EXERCISE TASK: Extract each line of the material that follows exactly and omit its pictures.

SUPPLIED INFORMATION:
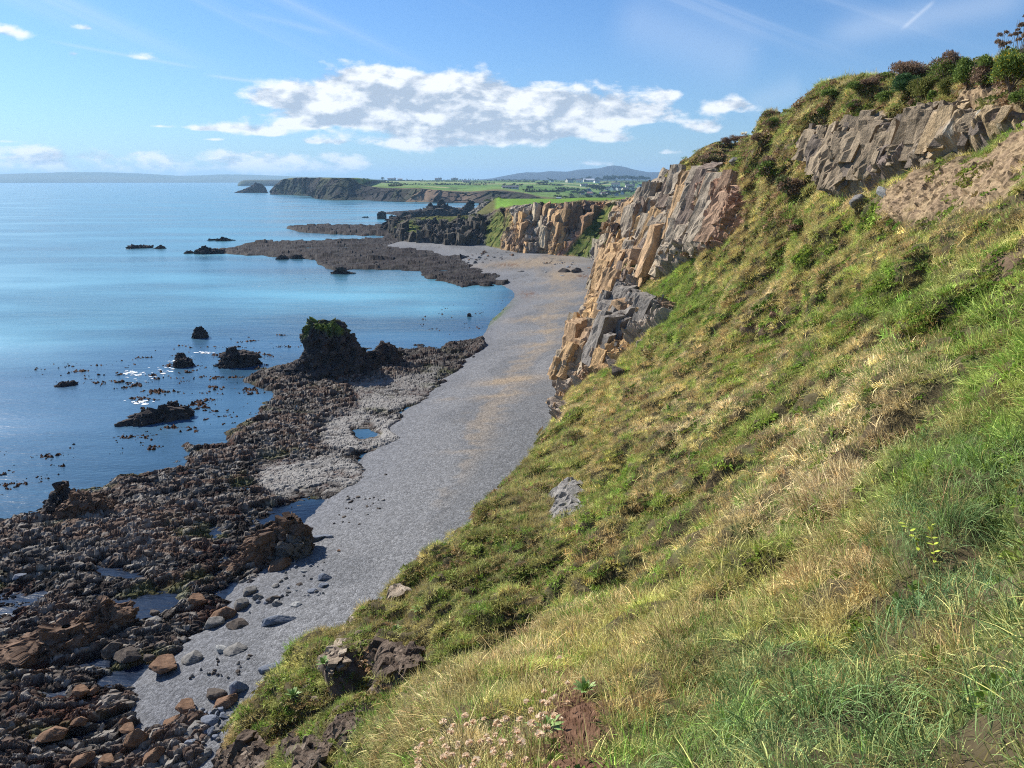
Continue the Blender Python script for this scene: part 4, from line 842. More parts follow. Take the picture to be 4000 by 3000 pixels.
def build_far_coast():
    cols = [((1056, 758), (1062, 748), (1066, 740)), ((1072, 759), (1080, 730), (1096, 706)), ((1110, 760), (1118, 720), (1124, 697)), ((1160, 762), (1160, 720), (1160, 694)), ((1215, 766), (1195, 730), (1190, 694)), ((1232, 775), (1245, 728), (1270, 694)), ((1290, 780), (1300, 722), (1315, 695)),
            ((1350, 781), (1352, 730), (1369, 696)), ((1400, 781), (1395, 746), (1410, 716)), ((1461, 783), (1475, 747), (1480, 733)), ((1540, 786), (1555, 742), (1562, 736)), ((1620, 788), (1635, 740), (1640, 736)), ((1700, 790), (1720, 748), (1722, 744)),
            ((1815, 791), (1830, 754), (1832, 750)), ((1900, 793), (1945, 748), (1950, 743)), ((2000, 800), (2050, 764), (2053, 758)), ((2120, 806), (2130, 785), (2130, 778)), ((2300, 812), (2300, 795), (2300, 790)), ((2500, 815), (2500, 800), (2500, 792)), ((2800, 815), (2800, 800), (2800, 790))]
    rows = [[] for _ in range(10)]
    for (a, b, c) in cols:
        t, r = toe(*a, .5); rows[1].append(t); f = t.copy(); f[2] = -20; rows[0].append(f); rows[2].append(P_r(*b, r + 22)); top = P_r(*c, r + 45); rows[3].append(top)
        k = sstep(2100, 2300, c[0]); tip = sstep(1420, 1370, c[0])
        zs = [(1500, lerp(17, 2.5, k)), (2000, lerp(19, 5.5, k)), (2700, lerp(24.5, 16, k)), (4000, lerp(32, 31, k)), (5000, 24)]
        az = math.atan2(top[0], top[1]); last = math.hypot(top[0], top[1])
        for j, (rq, zq) in enumerate(zs):
            rq = max(rq, last + 60); zq = lerp(zq, min(top[2], 36) - 1.5 * j, tip) if tip > 0 else zq
            if j == 0 and tip == 0: zq = lerp(top[2] + 1., zq, k)
            last = rq; a2 = az if tip == 0 else az + tip * R(.7) * (j + 1)
            rows[4 + j].append(np.array((rq * math.sin(a2), rq * math.cos(a2), zq)))
        q = rows[8][-1].copy(); q[2] = -20; rows[9].append(q)
    P, tt = patch(rows, 1000, (4, 60, 40, 24, 40, 40, 40, 10, 4))
    x, y, z = P[..., 0], P[..., 1], P[..., 2]; px, py = to_pix(x, y, z); row = tt[:, None] + 0 * x
    N = grid_normals(P); N = N * np.sign((N * (np.array([0, 0, 400]) - P)).sum(-1, keepdims=True)); N[..., 2] *= .15
    for _ in range(12): N[:, 1:-1] = (N[:, :-2] + N[:, 1:-1] + N[:, 2:]) / 3
    w = fbm(x * .012, y * .012, z * .012, seed=521, oct=4); rock = sstep(3.15, 2.8, row + .5 * w)
    f1, e1, c1 = facet(x / 70., y / 70., z / 60., seed=71); f2, e2, c2 = facet(x / 24., y / 24., z / 26., seed=72); f3, e3, c3 = facet(x / 8., y / 8., z / 11., seed=73)
    P = P + N * ((11 * f1 + 6 * f2 + 2. * f3) * rock * sstep(.8, 1.5, row) + w * 1.2 * sstep(3, 5, row))[..., None]
    n2 = fbm(x * .05, y * .05, z * .05, seed=523, oct=3)
    col = lerp(C3(.028, .027, .028), C3(.06, .054, .05), c2[..., None]); col = cmix(col, C3(.36, .25, .17), sstep(.45, .8, c1 + .5 * w) * sstep(1380, 1450, px) * sstep(1930, 1800, px) * .8)
    col = cmix(col, C3(.045, .058, .03), sstep(-.1, .3, w + .4 * n2) * .6)
    # hedged fields
    a = R(28); u = x * math.cos(a) + y * math.sin(a); v = -x * math.sin(a) + y * math.cos(a)
    _, e, c = facet((u + 40 * w) / 330., (v + 60 * w) / 190., seed=81, tilt=0)
    fld = lerp(C3(.09, .175, .04), C3(.18, .25, .08), c[..., None]); fld = cmix(fld, C3(.26, .27, .12), sstep(.88, .9, c)); fld = cmix(fld, C3(.06, .10, .03), sstep(.035, .02, e) * .8)
    fld = fld * (1 + .25 * n2 + .2 * w)[..., None]
    rough_ = lerp(C3(.12, .12, .05), C3(.17, .12, .075), np.clip(.5 + w * 2, 0, 1)[..., None])
    fld = cmix(fld, rough_, sstep(3.35, 3.1, row + .6 * w)); fld = cmix(fld, C3(.045, .065, .03), sstep(2180, 2260, px) * sstep(748, 762, py) * .75)
    fld = cmix(fld, C3(.09, .11, .055), sstep(1385, 1365, px) * .7)
    fld = cmix(fld, C3(.05, .08, .035), sstep(6.3, 7.0, row + .5 * w) * .6)
    col = lerp(fld, col, rock[..., None])
    tag(raw_mesh('far_coast', P, grid_faces(*P.shape[:2]), M['far'], col=col), 'low green farmland ending in dark sea cliffs across the bay', kind='structure')
    return P, px, py, tt
FARP, FPXX, FPYY, _ = build_far_coast()
FPXX, FPYY = to_pix(FARP[..., 0], FARP[..., 1], FARP[..., 2])
_ok = (np.arange(FARP.shape[0])[:, None] > 100) & (np.arange(FARP.shape[0])[:, None] < 250) & np.ones(FARP.shape[1], bool)
_fq = np.stack((FPXX[_ok], FPYY[_ok]), -1); _fp = FARP[_ok]
def on_far(px, py):
    d = (_fq[:, 0] - px) ** 2 + ((_fq[:, 1] - py) * 3) ** 2; return _fp[d.argmin()]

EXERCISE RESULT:
Continue the Blender Python script for this scene: part 4, from line 842. More parts follow. Take the picture to be 4000 by 3000 pixels.
def build_far_coast():
    cols = [((1056, 758), (1062, 748), (1066, 740)), ((1072, 759), (1080, 730), (1096, 706)), ((1110, 760), (1118, 720), (1124, 697)), ((1160, 762), (1160, 720), (1160, 694)), ((1215, 766), (1195, 730), (1190, 694)), ((1232, 775), (1245, 728), (1270, 694)), ((1290, 780), (1300, 722), (1315, 695)),
            ((1350, 781), (1352, 730), (1369, 696)), ((1400, 781), (1395, 746), (1410, 716)), ((1461, 783), (1475, 747), (1480, 733)), ((1540, 786), (1555, 742), (1562, 736)), ((1620, 788), (1635, 740), (1640, 736)), ((1700, 790), (1720, 748), (1722, 744)),
            ((1815, 791), (1830, 754), (1832, 750)), ((1900, 793), (1945, 748), (1950, 743)), ((2000, 800), (2050, 764), (2053, 758)), ((2120, 806), (2130, 785), (2130, 778)), ((2300, 812), (2300, 795), (2300, 790)), ((2500, 815), (2500, 800), (2500, 792)), ((2800, 815), (2800, 800), (2800, 790))]
    rows = [[] for _ in range(10)]
    for (a, b, c) in cols:
        t, r = toe(*a, .5); rows[1].append(t); f = t.copy(); f[2] = -20; rows[0].append(f); rows[2].append(P_r(*b, r + 22)); top = P_r(*c, r + 45); rows[3].append(top)
        k = sstep(2100, 2300, c[0]); tip = sstep(1420, 1370, c[0])
        zs = [(1500, lerp(17, 2.5, k)), (2000, lerp(19, 5.5, k)), (2700, lerp(24.5, 16, k)), (4000, lerp(32, 31, k)), (5000, 24)]
        az = math.atan2(top[0], top[1]); last = math.hypot(top[0], top[1])
        for j, (rq, zq) in enumerate(zs):
            rq = max(rq, last + 60); zq = lerp(zq, min(top[2], 36) - 1.5 * j, tip) if tip > 0 else zq
            if j == 0 and tip == 0: zq = lerp(top[2] + 1., zq, k)
            last = rq; a2 = az if tip == 0 else az + tip * R(.7) * (j + 1)
            rows[4 + j].append(np.array((rq * math.sin(a2), rq * math.cos(a2), zq)))
        q = rows[8][-1].copy(); q[2] = -20; rows[9].append(q)
    P, tt = patch(rows, 1000, (4, 60, 40, 24, 40, 40, 40, 10, 4))
    x, y, z = P[..., 0], P[..., 1], P[..., 2]; px, py = to_pix(x, y, z); row = tt[:, None] + 0 * x
    N = grid_normals(P); N = N * np.sign((N * (np.array([0, 0, 400]) - P)).sum(-1, keepdims=True)); N[..., 2] *= .15
    for _ in range(12): N[:, 1:-1] = (N[:, :-2] + N[:, 1:-1] + N[:, 2:]) / 3
    w = fbm(x * .012, y * .012, z * .012, seed=521, oct=4); rock = sstep(3.15, 2.8, row + .5 * w)
    f1, e1, c1 = facet(x / 70., y / 70., z / 60., seed=71); f2, e2, c2 = facet(x / 24., y / 24., z / 26., seed=72); f3, e3, c3 = facet(x / 8., y / 8., z / 11., seed=73)
    P = P + N * ((11 * f1 + 6 * f2 + 2. * f3) * rock * sstep(.8, 1.5, row) + w * 1.2 * sstep(3, 5, row))[..., None]
    n2 = fbm(x * .05, y * .05, z * .05, seed=523, oct=3)
    col = lerp(C3(.028, .027, .028), C3(.06, .054, .05), c2[..., None]); col = cmix(col, C3(.36, .25, .17), sstep(.45, .8, c1 + .5 * w) * sstep(1380, 1450, px) * sstep(1930, 1800, px) * .8)
    col = cmix(col, C3(.045, .058, .03), sstep(-.1, .3, w + .4 * n2) * .6)
    # hedged fields
    a = R(28); u = x * math.cos(a) + y * math.sin(a); v = -x * math.sin(a) + y * math.cos(a)
    _, e, c = facet((u + 40 * w) / 330., (v + 60 * w) / 190., seed=81, tilt=0)
    fld = lerp(C3(.09, .175, .04), C3(.18, .25, .08), c[..., None]); fld = cmix(fld, C3(.26, .27, .12), sstep(.88, .9, c)); fld = cmix(fld, C3(.06, .10, .03), sstep(.035, .02, e) * .8)
    fld = fld * (1 + .25 * n2 + .2 * w)[..., None]
    rough_ = lerp(C3(.12, .12, .05), C3(.17, .12, .075), np.clip(.5 + w * 2, 0, 1)[..., None])
    fld = cmix(fld, rough_, sstep(3.35, 3.1, row + .6 * w)); fld = cmix(fld, C3(.045, .065, .03), sstep(2180, 2260, px) * sstep(748, 762, py) * .75)
    fld = cmix(fld, C3(.09, .11, .055), sstep(1385, 1365, px) * .7)
    fld = cmix(fld, C3(.05, .08, .035), sstep(6.3, 7.0, row + .5 * w) * .6)
    col = lerp(fld, col, rock[..., None])
    tag(raw_mesh('far_coast', P, grid_faces(*P.shape[:2]), M['far'], col=col), 'low green farmland ending in dark sea cliffs across the bay', kind='structure')
    return P, px, py, tt
FARP, FPXX, FPYY, _ = build_far_coast()
FPXX, FPYY = to_pix(FARP[..., 0], FARP[..., 1], FARP[..., 2])
_ok = (np.arange(FARP.shape[0])[:, None] > 100) & (np.arange(FARP.shape[0])[:, None] < 250) & np.ones(FARP.shape[1], bool)
_fq = np.stack((FPXX[_ok], FPYY[_ok]), -1); _fp = FARP[_ok]
def on_far(px, py):
    d = (_fq[:, 0] - px) ** 2 + ((_fq[:, 1] - py) * 3) ** 2; return _fp[d.argmin()]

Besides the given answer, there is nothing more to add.